**Exercise:** Reproduce the material in full, exactly as written.

Begin

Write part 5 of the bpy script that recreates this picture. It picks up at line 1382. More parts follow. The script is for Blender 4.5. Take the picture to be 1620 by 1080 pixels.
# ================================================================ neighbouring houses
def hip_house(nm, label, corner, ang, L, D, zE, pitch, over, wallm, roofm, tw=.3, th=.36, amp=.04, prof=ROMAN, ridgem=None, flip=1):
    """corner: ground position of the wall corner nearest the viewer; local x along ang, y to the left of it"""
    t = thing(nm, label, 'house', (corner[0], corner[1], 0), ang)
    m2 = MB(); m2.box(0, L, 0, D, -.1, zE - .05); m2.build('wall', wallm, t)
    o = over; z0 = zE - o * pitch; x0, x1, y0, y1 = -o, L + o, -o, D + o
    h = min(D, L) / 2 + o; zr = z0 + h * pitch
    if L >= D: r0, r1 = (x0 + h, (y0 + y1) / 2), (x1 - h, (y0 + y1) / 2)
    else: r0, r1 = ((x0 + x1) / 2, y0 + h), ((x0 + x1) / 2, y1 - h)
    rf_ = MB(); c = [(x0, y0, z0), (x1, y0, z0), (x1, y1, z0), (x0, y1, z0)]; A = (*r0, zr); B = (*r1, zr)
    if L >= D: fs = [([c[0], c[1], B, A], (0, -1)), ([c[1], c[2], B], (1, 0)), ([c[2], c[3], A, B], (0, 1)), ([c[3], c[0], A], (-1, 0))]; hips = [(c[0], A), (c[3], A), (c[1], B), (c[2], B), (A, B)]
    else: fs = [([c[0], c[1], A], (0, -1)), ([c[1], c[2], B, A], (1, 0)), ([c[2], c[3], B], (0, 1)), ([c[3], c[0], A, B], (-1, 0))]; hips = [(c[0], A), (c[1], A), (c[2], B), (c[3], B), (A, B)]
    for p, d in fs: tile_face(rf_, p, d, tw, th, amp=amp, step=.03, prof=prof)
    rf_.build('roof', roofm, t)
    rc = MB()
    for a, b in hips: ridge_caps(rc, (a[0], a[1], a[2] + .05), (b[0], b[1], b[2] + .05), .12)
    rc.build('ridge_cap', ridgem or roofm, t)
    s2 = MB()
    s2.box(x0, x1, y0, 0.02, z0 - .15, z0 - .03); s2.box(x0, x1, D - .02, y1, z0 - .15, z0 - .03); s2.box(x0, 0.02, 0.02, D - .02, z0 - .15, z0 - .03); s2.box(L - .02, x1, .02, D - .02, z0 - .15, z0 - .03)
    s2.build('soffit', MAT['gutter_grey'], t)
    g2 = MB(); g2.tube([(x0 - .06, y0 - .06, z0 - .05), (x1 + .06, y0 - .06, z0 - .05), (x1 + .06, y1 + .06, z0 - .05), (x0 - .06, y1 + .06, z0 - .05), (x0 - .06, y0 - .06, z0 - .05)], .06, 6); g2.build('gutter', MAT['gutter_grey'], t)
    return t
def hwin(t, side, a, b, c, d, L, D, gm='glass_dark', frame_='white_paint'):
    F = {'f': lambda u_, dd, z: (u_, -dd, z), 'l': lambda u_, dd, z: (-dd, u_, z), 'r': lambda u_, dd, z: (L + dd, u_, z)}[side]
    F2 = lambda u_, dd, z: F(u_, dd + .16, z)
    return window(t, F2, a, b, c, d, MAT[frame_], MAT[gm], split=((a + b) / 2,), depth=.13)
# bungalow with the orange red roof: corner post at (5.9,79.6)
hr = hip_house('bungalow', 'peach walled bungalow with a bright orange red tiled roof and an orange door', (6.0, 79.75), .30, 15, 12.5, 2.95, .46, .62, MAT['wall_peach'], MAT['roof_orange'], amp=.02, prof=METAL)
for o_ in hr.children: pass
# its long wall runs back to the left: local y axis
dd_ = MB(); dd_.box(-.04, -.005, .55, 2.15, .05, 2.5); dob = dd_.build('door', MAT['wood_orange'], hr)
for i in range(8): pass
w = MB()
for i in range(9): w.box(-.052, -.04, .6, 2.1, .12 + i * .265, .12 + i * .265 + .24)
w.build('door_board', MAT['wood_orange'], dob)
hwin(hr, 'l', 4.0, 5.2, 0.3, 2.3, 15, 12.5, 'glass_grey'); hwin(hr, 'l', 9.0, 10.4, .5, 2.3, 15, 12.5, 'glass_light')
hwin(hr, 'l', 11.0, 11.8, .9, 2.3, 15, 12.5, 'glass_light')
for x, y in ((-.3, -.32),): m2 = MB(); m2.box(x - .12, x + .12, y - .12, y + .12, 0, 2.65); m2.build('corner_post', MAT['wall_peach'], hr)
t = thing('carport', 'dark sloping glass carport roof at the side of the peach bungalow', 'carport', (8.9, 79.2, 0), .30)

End

**Solution to this problem:**
Write part 5 of the bpy script that recreates this picture. It picks up at line 1382. More parts follow. The script is for Blender 4.5. Take the picture to be 1620 by 1080 pixels.
# ================================================================ neighbouring houses
def hip_house(nm, label, corner, ang, L, D, zE, pitch, over, wallm, roofm, tw=.3, th=.36, amp=.04, prof=ROMAN, ridgem=None, flip=1):
    """corner: ground position of the wall corner nearest the viewer; local x along ang, y to the left of it"""
    t = thing(nm, label, 'house', (corner[0], corner[1], 0), ang)
    m2 = MB(); m2.box(0, L, 0, D, -.1, zE - .05); m2.build('wall', wallm, t)
    o = over; z0 = zE - o * pitch; x0, x1, y0, y1 = -o, L + o, -o, D + o
    h = min(D, L) / 2 + o; zr = z0 + h * pitch
    if L >= D: r0, r1 = (x0 + h, (y0 + y1) / 2), (x1 - h, (y0 + y1) / 2)
    else: r0, r1 = ((x0 + x1) / 2, y0 + h), ((x0 + x1) / 2, y1 - h)
    rf_ = MB(); c = [(x0, y0, z0), (x1, y0, z0), (x1, y1, z0), (x0, y1, z0)]; A = (*r0, zr); B = (*r1, zr)
    if L >= D: fs = [([c[0], c[1], B, A], (0, -1)), ([c[1], c[2], B], (1, 0)), ([c[2], c[3], A, B], (0, 1)), ([c[3], c[0], A], (-1, 0))]; hips = [(c[0], A), (c[3], A), (c[1], B), (c[2], B), (A, B)]
    else: fs = [([c[0], c[1], A], (0, -1)), ([c[1], c[2], B, A], (1, 0)), ([c[2], c[3], B], (0, 1)), ([c[3], c[0], A, B], (-1, 0))]; hips = [(c[0], A), (c[1], A), (c[2], B), (c[3], B), (A, B)]
    for p, d in fs: tile_face(rf_, p, d, tw, th, amp=amp, step=.03, prof=prof)
    rf_.build('roof', roofm, t)
    rc = MB()
    for a, b in hips: ridge_caps(rc, (a[0], a[1], a[2] + .05), (b[0], b[1], b[2] + .05), .12)
    rc.build('ridge_cap', ridgem or roofm, t)
    s2 = MB()
    s2.box(x0, x1, y0, 0.02, z0 - .15, z0 - .03); s2.box(x0, x1, D - .02, y1, z0 - .15, z0 - .03); s2.box(x0, 0.02, 0.02, D - .02, z0 - .15, z0 - .03); s2.box(L - .02, x1, .02, D - .02, z0 - .15, z0 - .03)
    s2.build('soffit', MAT['gutter_grey'], t)
    g2 = MB(); g2.tube([(x0 - .06, y0 - .06, z0 - .05), (x1 + .06, y0 - .06, z0 - .05), (x1 + .06, y1 + .06, z0 - .05), (x0 - .06, y1 + .06, z0 - .05), (x0 - .06, y0 - .06, z0 - .05)], .06, 6); g2.build('gutter', MAT['gutter_grey'], t)
    return t
def hwin(t, side, a, b, c, d, L, D, gm='glass_dark', frame_='white_paint'):
    F = {'f': lambda u_, dd, z: (u_, -dd, z), 'l': lambda u_, dd, z: (-dd, u_, z), 'r': lambda u_, dd, z: (L + dd, u_, z)}[side]
    F2 = lambda u_, dd, z: F(u_, dd + .16, z)
    return window(t, F2, a, b, c, d, MAT[frame_], MAT[gm], split=((a + b) / 2,), depth=.13)
# bungalow with the orange red roof: corner post at (5.9,79.6)
hr = hip_house('bungalow', 'peach walled bungalow with a bright orange red tiled roof and an orange door', (6.0, 79.75), .30, 15, 12.5, 2.95, .46, .62, MAT['wall_peach'], MAT['roof_orange'], amp=.02, prof=METAL)
for o_ in hr.children: pass
# its long wall runs back to the left: local y axis
dd_ = MB(); dd_.box(-.04, -.005, .55, 2.15, .05, 2.5); dob = dd_.build('door', MAT['wood_orange'], hr)
for i in range(8): pass
w = MB()
for i in range(9): w.box(-.052, -.04, .6, 2.1, .12 + i * .265, .12 + i * .265 + .24)
w.build('door_board', MAT['wood_orange'], dob)
hwin(hr, 'l', 4.0, 5.2, 0.3, 2.3, 15, 12.5, 'glass_grey'); hwin(hr, 'l', 9.0, 10.4, .5, 2.3, 15, 12.5, 'glass_light')
hwin(hr, 'l', 11.0, 11.8, .9, 2.3, 15, 12.5, 'glass_light')
for x, y in ((-.3, -.32),): m2 = MB(); m2.box(x - .12, x + .12, y - .12, y + .12, 0, 2.65); m2.build('corner_post', MAT['wall_peach'], hr)
t = thing('carport', 'dark sloping glass carport roof at the side of the peach bungalow', 'carport', (8.9, 79.2, 0), .30)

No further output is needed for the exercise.